Access to the market must be cost effective
A key pillar of the OpEN Position Paper is that development of a comprehensive distribution energy market dispatch engine is not required at this stage. Indeed, any market introduced before there is a demonstrated need would require manufactured profit opportunities to entice market participation. This would result in increased prices for customers.
Customers should not pay for approaches that do not deliver clear net benefits. DNSPs are bound by regulations to consider the long-term interests of consumers and, viewed through this lens, a rapid move to distribution level markets is not warranted.

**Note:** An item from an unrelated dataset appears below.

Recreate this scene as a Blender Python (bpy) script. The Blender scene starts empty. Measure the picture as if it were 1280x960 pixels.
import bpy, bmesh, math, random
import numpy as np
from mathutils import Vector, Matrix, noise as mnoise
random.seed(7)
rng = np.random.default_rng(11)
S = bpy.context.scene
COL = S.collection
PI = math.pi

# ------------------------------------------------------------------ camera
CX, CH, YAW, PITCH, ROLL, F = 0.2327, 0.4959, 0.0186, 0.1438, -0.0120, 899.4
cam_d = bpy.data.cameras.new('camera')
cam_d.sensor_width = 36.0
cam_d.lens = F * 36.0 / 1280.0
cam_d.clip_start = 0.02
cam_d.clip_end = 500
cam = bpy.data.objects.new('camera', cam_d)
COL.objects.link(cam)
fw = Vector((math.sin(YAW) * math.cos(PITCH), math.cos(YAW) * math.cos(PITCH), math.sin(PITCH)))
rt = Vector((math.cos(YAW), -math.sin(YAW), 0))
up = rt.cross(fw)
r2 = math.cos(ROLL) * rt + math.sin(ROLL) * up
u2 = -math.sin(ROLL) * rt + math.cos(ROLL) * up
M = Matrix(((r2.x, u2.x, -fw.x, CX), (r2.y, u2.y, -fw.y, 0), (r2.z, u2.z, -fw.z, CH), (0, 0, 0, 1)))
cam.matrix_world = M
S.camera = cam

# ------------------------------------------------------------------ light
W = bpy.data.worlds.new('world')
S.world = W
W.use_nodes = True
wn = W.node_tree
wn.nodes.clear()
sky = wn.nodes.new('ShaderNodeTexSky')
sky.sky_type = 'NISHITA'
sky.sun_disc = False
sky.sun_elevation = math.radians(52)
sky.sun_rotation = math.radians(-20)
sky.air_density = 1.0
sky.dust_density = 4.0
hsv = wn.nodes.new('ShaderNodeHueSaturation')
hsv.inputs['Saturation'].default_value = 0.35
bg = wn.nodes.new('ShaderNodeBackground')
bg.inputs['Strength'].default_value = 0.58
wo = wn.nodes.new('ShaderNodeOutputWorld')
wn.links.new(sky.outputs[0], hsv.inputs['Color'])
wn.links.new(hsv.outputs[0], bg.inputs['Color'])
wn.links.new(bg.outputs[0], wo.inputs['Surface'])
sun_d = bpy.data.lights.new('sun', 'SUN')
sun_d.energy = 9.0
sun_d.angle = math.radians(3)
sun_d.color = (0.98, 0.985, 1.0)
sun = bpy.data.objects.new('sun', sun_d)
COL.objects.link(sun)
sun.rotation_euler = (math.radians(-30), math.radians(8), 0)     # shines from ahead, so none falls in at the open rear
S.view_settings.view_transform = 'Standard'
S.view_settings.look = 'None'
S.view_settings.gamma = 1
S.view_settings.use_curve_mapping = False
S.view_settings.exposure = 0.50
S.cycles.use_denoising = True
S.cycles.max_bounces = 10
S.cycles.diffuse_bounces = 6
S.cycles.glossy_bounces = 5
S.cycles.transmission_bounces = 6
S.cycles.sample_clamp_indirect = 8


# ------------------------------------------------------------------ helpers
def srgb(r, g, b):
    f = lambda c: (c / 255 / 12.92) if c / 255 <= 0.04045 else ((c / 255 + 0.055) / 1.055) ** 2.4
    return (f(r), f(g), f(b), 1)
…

DNSPs do need to understand their constraints, the technical requirements of the services to relieve those constraints and the ability to signal their requirements to providers. In other jurisdictions, the ability to signal and use requirements is being undertaken by a mix of parties, including innovative new businesses and retailers.
It is important AEMO continues to optimise and dispatch at the transmission level. At the distribution level, DNSPs will work with aggregators and new third parties to facilitate the development of local constraint platforms – indeed these platforms are already under development. In the future, there may be many parties who can deliver services to manage local constraints.
What next?
It is critical that we urgently progress the ‘least regrets’ actions first recommended the Interim OpEN report and re-emphasised in the recent OpEN paper. Top of that list is investing in visibility and monitoring. These key enablers can be delivered in a proportionate and scalable manner and are not dependent on the existence of distribution markets.
It’s important we take an approach that minimises the risk to customers of investing in functionalities that may not deliver overall net benefits. That must be a key consideration as we transition to a smarter energy system.